Mais adiante, se revela a verdadeira face de Jerusalém. Sulamita é espancada:

“Encontraram-me os guardas que rondavam pela cidade; espancaram-me, feriram-me; tiraram-me o manto os guardas dos muros. Conjuro-vos, ó filhas de Jerusalém, se encontrardes o meu amado, que lhe digais que estou enferma de amor”.

Enferma de amor. A expressão é belíssima. Mas o universo predominantemente masculino de Israel não pode aceitar uma mulher enferma de amor. Os bravos filhos de Davi – aquele outro – conseguiram superar até mesmo seus primos sauditas. Se na Arábia da família Saud uma mulher não pode sair nas ruas sem a companhia de um macho da família, pelo menos pode sair com o irmão.

Em Betar Illit vivem os haredis, judeus ortodoxos que cumprem estritamente com as normas do “recato”, sempre lembradas em imensos cartazes distribuídos pela cidade: saia longa e camisa de manga longa para as mulheres. Para os homens, calças pretas, camisa branca e chapéu preto ou quipá, em função da seita à qual pertençam. Quem se desviar destas normas terá a ver-se com a polícia – clandestina – do recato.

Muitos rabinos endossam estas normas. Um outro haredi de Betar Illit, que teme revelar sua identidade, tenta explicar: “O mundo haredi não sabe muito bem como reagir. A Internet e os celulares derrubaram muros que nunca antes haviam sido ultrapassados em nossa comunidade, por isso agora os extremistas tentam levantá-los de novo. E por isso alguns rabinos legitimam a violência”.

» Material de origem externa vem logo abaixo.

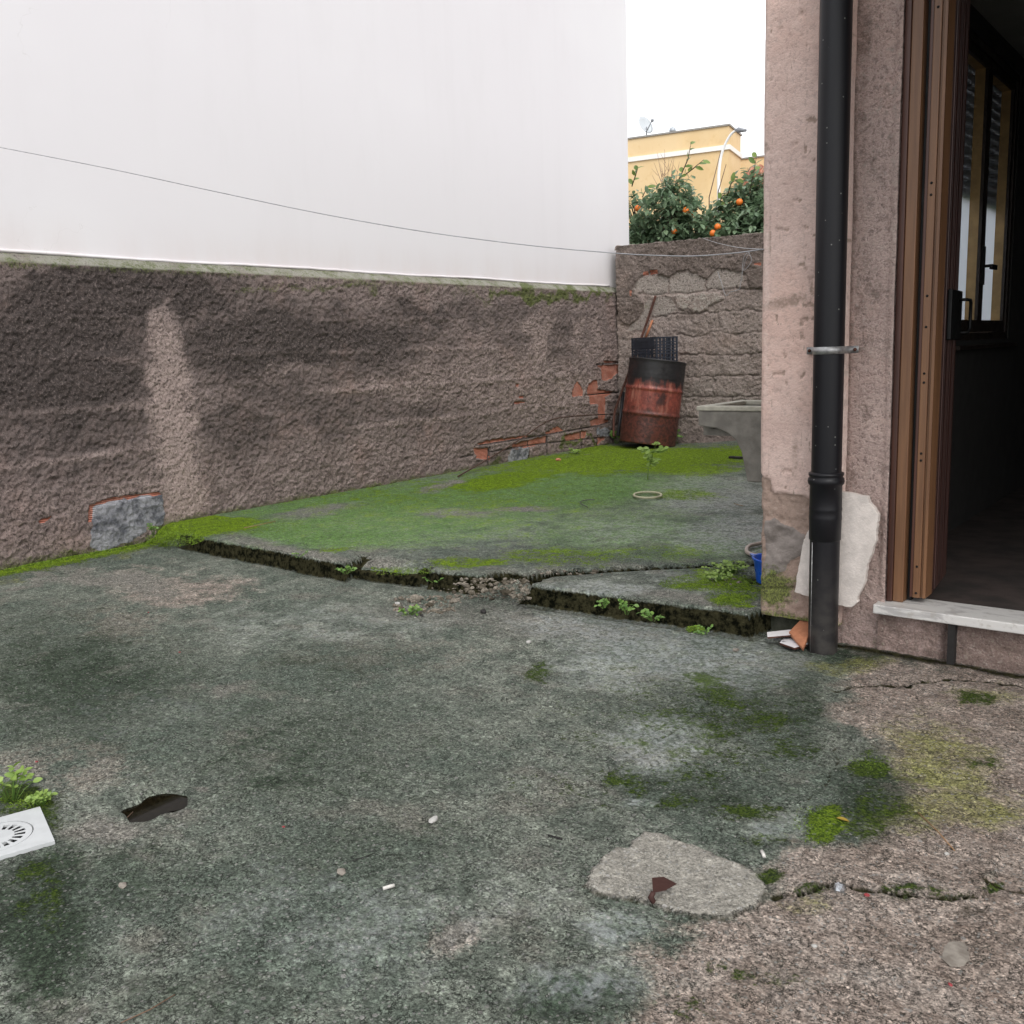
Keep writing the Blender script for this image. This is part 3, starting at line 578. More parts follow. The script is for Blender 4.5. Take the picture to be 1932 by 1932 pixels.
def lw_mask(u, v, x, y):
    wn = (fbm(u, v, 18, 3, 71)-.5); xw = x+wn*12; yw = y+(fbm(u, v, 18, 3, 72)-.5)*10
    scl = 1.
    bk = -1e9*np.ones_like(u); ce = bk.copy()
    for q in BR: bk = np.maximum(bk, polysd(x+wn*5, y+wn*4, q))
    for q in CE: ce = np.maximum(ce, polysd(xw, yw, q))
    ln = np.full(u.shape, 1e9)
    for q in LN: ln = np.minimum(ln, lined(x, y, q))
    brick = sst(-.8, .8, bk); cem = sst(-1.5, 1.5, ce); st = sst(-20, 16, polysd(x+(fbm(u, v, 9, 5, 231, .65)-.5)*60, y+(fbm(u, v, 9, 5, 232, .65)-.5)*50, STRIP))
    e = lambda *a, **k: blob(x, y, *a, **k)
    nb = fbm(u, v, 1.3, 4, 73)
    x, y = x+(fbm(u, v, 5, 4, 221)-.5)*90, y+(fbm(u, v, 5, 4, 222)-.5)*60
    e = lambda *a, **k: blob(x, y, *a, **k)
    dark = mx(e(110, 700, 260, 210, 1.05, 1.), e(480, 640, 220, 90, 1.0, 1.), e(640, 650, 240, 70, .8), e(700, 780, 240, 60, .5), e(450, 820, 130, 70, .5), e(220, 560, 300, 70, 1.0), e(560, 740, 180, 50, .5), e(850, 590, 220, 30, .62), e(1060, 610, 90, 40, .5), e(560, 760, 60, 40, .45), e(120, 830, 200, 100, .6), e(960, 640, 60, 30, .5), e(1050, 660, 40, 25, .5), e(620, 600, 120, 24, .6))
    # pale course lines show through the render
    vq = v+(fbm(u, v, 3, 3, 78)-.5)*.05; crs = mx(np.exp(-((vq-.30)/.022)**2)*.6, np.exp(-((vq-.60)/.03)**2), np.exp(-((vq-.90)/.028)**2)*.9, np.exp(-((vq-1.2)/.025)**2)*.8, np.exp(-((vq-1.45)/.02)**2)*.5)*sst(.25, .65, fbm(u, v, 2.2, 3, 77))
    dark = dark*(.62+.85*nb)-.45*crs
    light_ = mx(st*(.84-.45*sst(640, 570, y)), e(1010, 640, 30, 70, .6), e(1115, 640, 16, 60, .5), e(860, 720, 330, 60, .32), e(1080, 740, 130, 60, .4), e(560, 700, 120, 12, .35), crs*.28, e(300, 940, 90, 30, .5))
    dark = np.clip(dark, 0, .88)*(1-st)
    tan = mx(e(900, 560, 290, 16, .7), e(1060, 572, 120, 20, .4))
    mossv = mx(e(1030, 558, 170, 11, .75), e(30, 495, 90, 12, .55), e(640, 540, 260, 9, .45), e(1090, 836, 60, 8, .8, ang=-9)*(brick < .5), e(940, 872, 30, 10, .7), np.clip(1-(v-.0-.09*(u > 3.3))/.075, 0, 1)*.72)
    cream = np.maximum(sst(1.742, 1.775, v)*.95, 0)*(.5+.7*fbm(u, v, 6, 3, 75)); cream = mx(cream, tan*.22)
    mossv = mx(mossv, sst(1.70, 1.76, v)*.42, sst(1.76, 1.79, v)*fbm(u, v, 3, 3, 79)*.62)
    d = (fbm(u, v, 55, 3, 81, .6)-.5)*.034+(fbm(u, v, 17, 3, 83)-.5)*.016+(fbm(u, v, 2, 2, 84)-.5)*.02+crs*.007
    d = d*(1-.88*brick)*(1-.3*cem)*(1-.25*st); d = d-brick*.013+cem*.004-.014*np.exp(-(ln/1.1)**2)
    d = np.where(v > 1.755, d*.35, d)
    dark = mx(dark, np.exp(-(ln/1.3)**2)*1.6*(1-0*brick)); brick = brick*(1-np.exp(-(ln/1.0)**2))
    return d, (light_, brick, cem), (np.clip(dark, 0, 1.), mossv*(1-brick)*(1-cem*.6), cream)
U = axis([(-3.5, 2.0, .06), (2.0, 4.2, .0075), (4.2, 6.5, .010), (6.5, 9.15, .013)])
Wz = axis([(-.1, 1.76, .0085)])
def lw_pos(u, v, d):
    top = np.clip((v-1.76)/.06, 0, 1); return np.stack([XW+d-.085*top, u, np.minimum(v, 1.76)+top*.068], 1)
Wz = np.concatenate([Wz, np.linspace(1.765, 1.82, 12)])
mk_wall('wall_face', U, Wz, lw_pos, M['leftwall'], lw, lw_mask)
MB().box((XW-.45, -3.5, -.3), (XW-.03, 9.15, 1.74)).build('wall_core', M['interior'], lw)

# ------------------------------------------------------------------ white building behind the low wall
wb_ = empty('white_building', (-9, 3, 0), 'tall plain white plastered building rising behind the low wall', 'building')
m = MB(); m.box((-15, -8, 1.775), (-5.80, 9.425, 9.2)); m.box((-15, -8, -.3), (-6.25, 9.425, 1.77)); m.build('wall', M['white'], wb_)
m = MB()  # drip bead along the foot of the white wall
ys = np.linspace(-8, 9.0, 200); m.tube([(-5.797, yy, 1.829+.004*math.sin(yy*3)+random.uniform(-.002, .002)) for yy in ys], .011, 6); m.build('plaster_bead', M['white'], wb_)
MB().box((-15.2, -8.2, 9.2), (-5.65, 9.6, 9.38)).build('roof', M['grey'], wb_)

# ------------------------------------------------------------------ far block wall
FD = np.array([math.cos(R(9)), math.sin(R(9)), 0]); FN = np.array([math.sin(R(9)), -math.cos(R(9)), 0]); FO = np.array([-5.70, 9.0, 0.])
def far_at(x, y, off=0.): return atP(x, y, FO+FN*off, FN)
fwall = empty('block_wall', (-5, 9.2, 0), 'higher grey block wall with crumbling render closing the far end of the yard', 'wall')
fz = lambda a, b: (1056.6+a*.2501, 422.6+b*.2501)
SMOOTH = [[(555, 490), (610, 400), (740, 385), (825, 400), (825, 525), (720, 540), (640, 520)], [(835, 430), (870, 380), (980, 360), (1040, 380), (1095, 430), (1095, 510), (960, 520), (835, 525)], [(1105, 420), (1180, 350), (1340, 350), (1390, 370), (1370, 470), (1240, 490), (1110, 500)],
          [(740, 545), (850, 560), (880, 650), (830, 690), (700, 690), (700, 600)], [(520, 780), (620, 700), (640, 600), (700, 560), (660, 700), (640, 800), (530, 800)]]
SMOOTH = [[fz(*p) for p in q] for q in SMOOTH]
THICK = [fz(*p) for p in [(870, 545), (960, 530), (1200, 525), (1235, 575), (1170, 600), (1100, 650), (1040, 675), (980, 630), (900, 650)]]
EDGE = [fz(*p) for p in [(440, 720), (540, 760), (620, 690), (640, 600), (570, 520), (560, 470), (610, 390), (690, 350), (760, 385), (825, 395), (870, 370), (980, 345), (1040, 370), (1100, 420), (1180, 340), (1340, 350), (1400, 380), (1420, 470), (1560, 480)]]
FL = [[(550, 535), (940, 522), (1260, 487), (1560, 490)], [(700, 700), (1050, 672), (1260, 652), (1560, 648)], [(880, 835), (1060, 850), (1200, 805), (1350, 835), (1560, 800)], [(880, 992), (1200, 990), (1440, 985), (1560, 950)], [(940, 1152), (1420, 1140), (1560, 1135)], [(930, 1308), (1510, 1300)], [(880, 1462), (1040, 1456)], [(827, 395), (827, 525)], [(1100, 420), (1098, 510)], [(1440, 990), (1450, 1060)], [(1150, 1155), (1152, 1300)], [(1180, 660), (1190, 800)], [(1300, 1310), (1302, 1460)]]
FL = [[fz(*p) for p in q] for q in FL]
def fw_mask(u, v, x, y):
    wn = fbm(u, v, 14, 3, 91)-.5; xw = x+wn*12; yw = y+(fbm(u, v, 14, 3, 92)-.5)*11
    s = -1e9*np.ones_like(u)
    for q in SMOOTH: s = np.maximum(s, polysd(xw, yw, q))
    s = sst(-1, 1.5, s); tk = sst(-1.5, 1, polysd(xw, yw, THICK)); topr = sst(-1.5, 1, polysd(xw, yw, EDGE+[(1500, 380), (1100, 380)]))
    ln = np.full(u.shape, 1e9)
    for q in FL: ln = np.minimum(ln, lined(xw, yw, q))
    g_ = np.exp(-(ln/1.5)**2)*(1-tk)*(1-topr)
    e = lambda *a, **k: blob(x, y, *a, **k)
    dark = mx(topr*(.45+.5*fbm(u, v, 4, 3, 94)), g_*(.25+.6*fbm(u, v, 6, 3, 98)), e(1310, 820, 150, 24, .5), np.clip(1-(v-.1)/.12, 0, 1)*.6, e(1185, 560, 20, 60, .5), fbm(u, v, 3, 3, 95)*.45)
    light_ = mx(s*.75, e(1330, 760, 130, 60, .35), tk*.25)
    brick = mx(sst(-.6, .6, polysd(x, y, [fz(632, 360), fz(668, 355), fz(668, 385), fz(630, 388)])), sst(-.6, .6, polysd(x, y, [fz(675, 350), fz(740, 345), fz(745, 375), fz(680, 382)])), sst(-.6, .6, polysd(x, y, [fz(1465, 295), fz(1520, 290), fz(1520, 312), fz(1470, 312)])), sst(-.6, .6, polysd(x, y, [fz(530, 500), fz(548, 500), fz(545, 545), fz(530, 540)])))
    cream = tk*.35+sst(2.235, 2.25, v)*.35
    rr = (fbm(u, v, 40, 4, 96, .62)-.5)*.032+(fbm(u, v, 9, 3, 97)-.5)*.03
    d = rr*(1-.85*s)*(1-.5*tk)+topr*.022+tk*.02-g_*.016-brick*.01
    return d, (light_, brick, 0*u), (dark, mx(np.clip(1-(v-.1)/.06, 0, 1)*.5, e(1235, 575, 40, 14, .25)), cream)
def fw_pos(u, v, d):
    return FO+FD*u[:, None]+FN*d[:, None]+np.array([0, 0, 1.])*v[:, None]
UU = axis([(-.0, 1.95, .0095), (1.95, 5.6, .06)]); VV = axis([(0, 2.245, .0095)])
mk_wall('wall_face', UU, VV, fw_pos, M['farwall'], fwall, fw_mask)
m = MB(); Mf = Matrix(((FD[0], -FN[0], 0, FO[0]), (FD[1], -FN[1], 0, FO[1]), (0, 0, 1, 0), (0, 0, 0, 1)))
m.box((-.0, .03, -.3), (5.6, .24, 2.235), Mf); m.build('wall_core', M['interior'], fwall)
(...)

A menina que teve o rosto queimado, de medo já nem sai de casa. Em junho passado, um desconhecido a abordou em um parque jogou-lhe o conteúdo de uma garrafa que só mais tarde ela descobriu ser ácido. “Teu rosto é lindo demais para esta cidade”, disse antes de atacá-la. Teve o rosto deformado e por sorte o ácido não lhe atingiu os olhos. O pecado da menina foi passear pela cidade de calças.

Segundo Moshe, um judeu ortodoxo de Beit Shemesh – cidade de 90 mil habitantes - que também não se atreve a dar seu sobrenome, em quase todas as cidades israelitas existe esta polícia do recato, o que varia é a intensidade da violência. “Em alguns lugares atacam e em outros intimidam. Não é um corpo oficial, atuam clandestinamente, mas todos sabemos quem são”.

Segundo Moshe, em Jerusalém há um grupo que joga ácido na roupa das mulheres quando a saia ou a manga das camisas são demasiado curtas. Outros sobem nos ônibus para assegurar-se de que as mulheres estão bem vestidas e não se misturam nos assentos com os homens. Tampouco hesitam em intimidar quem ouse organizar um concerto ou outras atividades de ócio.

Os judeus são hostis à beleza. Como também os cristãos, que surripiaram para si o Livro. Me reporto ao primeiro livro da Bíblia. Lá está, em Gênesis 6, 1:

"Sucedeu que, quando os homens começaram a multiplicar-se sobre a terra, e lhes nasceram filhas, viram os filhos dos deuses que as filhas dos homens eram formosas; e tomaram para si mulheres de todas as que escolheram. (...) Viu o Senhor que era grande a maldade do homem na terra, e que toda a imaginação dos pensamentos de seu coração era má continuamente. Então arrependeu-se o Senhor de haver feito o homem na terra, e isso lhe pesou no coração. E disse o Senhor: Destruirei da face da terra o homem que criei, tanto o homem como o animal, os répteis e as aves do céu; porque me arrependo de os haver feito".

Daí o dilúvio. Porque as filhas dos homens eram belas, Jeová extermina homens, animais, répteis e aves do céu. É de supor-se que os peixes, que nadavam, tenham sobrevivido. O Livro nada nos diz sobre esta grave questão teológica. Assim como torna o trabalho uma obrigação maldita, o primeiro livro da Torá amaldiçoa também a beleza.

O padre mexicano, os haredis e demais israelitas estão sendo apenas coerentes.